Colonel Sweeney is assigned to the 157th Air Refueling Wing, Logistics Readiness Squadron, at Pease Air National Guard Base, N.H. She deployed to Andersen for Valiant Shield to provide logistics support for the Airmen assigned to the 506th Expeditionary Air Refueling Squadron.
She said life as the child of the man who dropped the bomb on Nagasaki was pretty interesting.
"I lived with somewhat of a fear that someone would try to end his life," she said.
"Growing up hearing people call my father a mass murderer was very difficult for my family, but I have no regret about my dad's actions," Colonel Sweeney added. "It ended the war.
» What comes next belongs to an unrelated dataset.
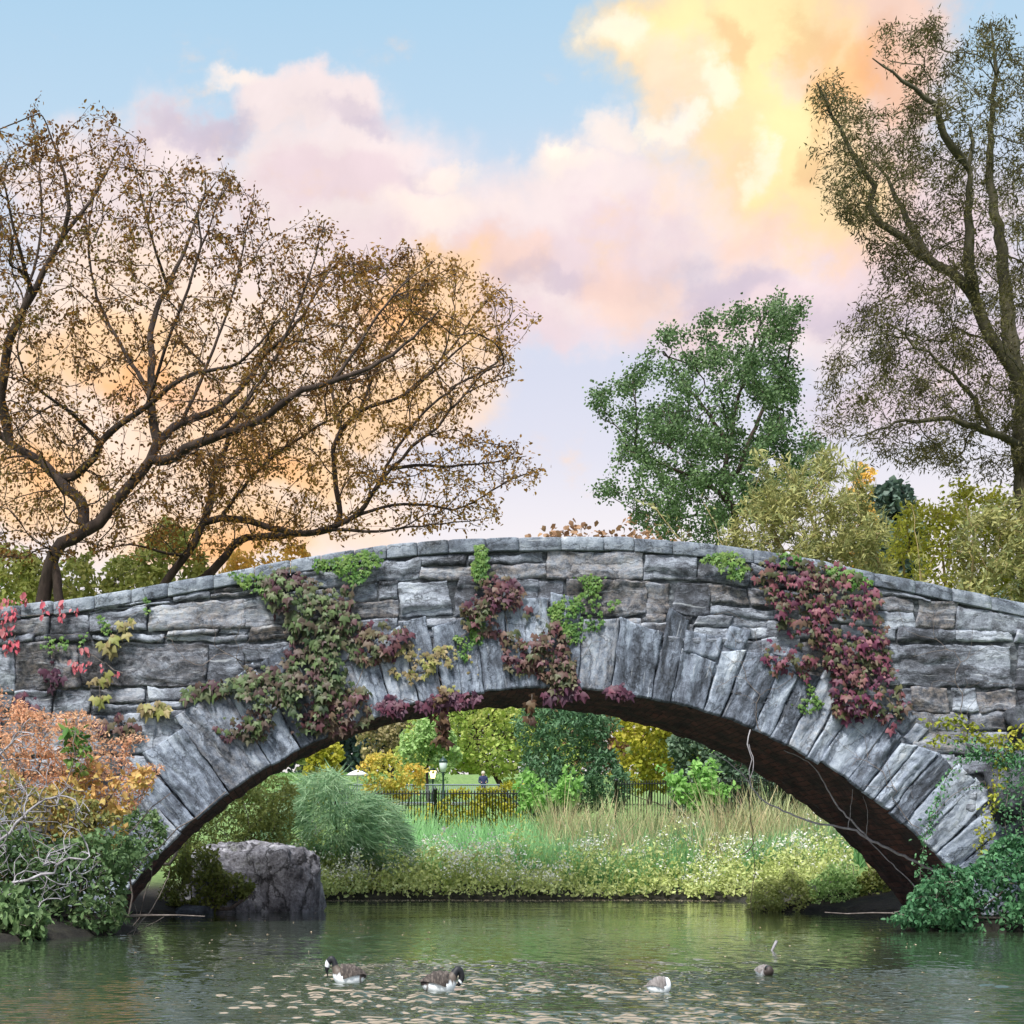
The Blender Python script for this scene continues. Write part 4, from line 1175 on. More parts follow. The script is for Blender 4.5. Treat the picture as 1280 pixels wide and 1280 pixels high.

One more life being lost one more day is way too many."
She said her deployment to Guam added another dimension to her father's experiences.
"I immediately felt the presence of WWII coming to this island," said Colonel Sweeney.
While on temporary duty here, she had the opportunity to fly over Tinian, the island, located five miles southwest of Saipan, where the B-29 missions carrying the atomic bombs were launched.
"Having the opportunity to be that much closer to where history was made and the chance to fly over Tinian was a lifelong goal for me that I'll cherish forever," she said.
Colonel Sweeney said that people often ask her if she joined the Air Force because of the legacy her father carries.
She said she entered the Air Force for her own reasons.
"I joined so that others may live in freedom," said Colonel Sweeney.   "I've always had a passion and so much pride for the military.  When you're surrounded by that much love and that many people, you grow up pretty happy!"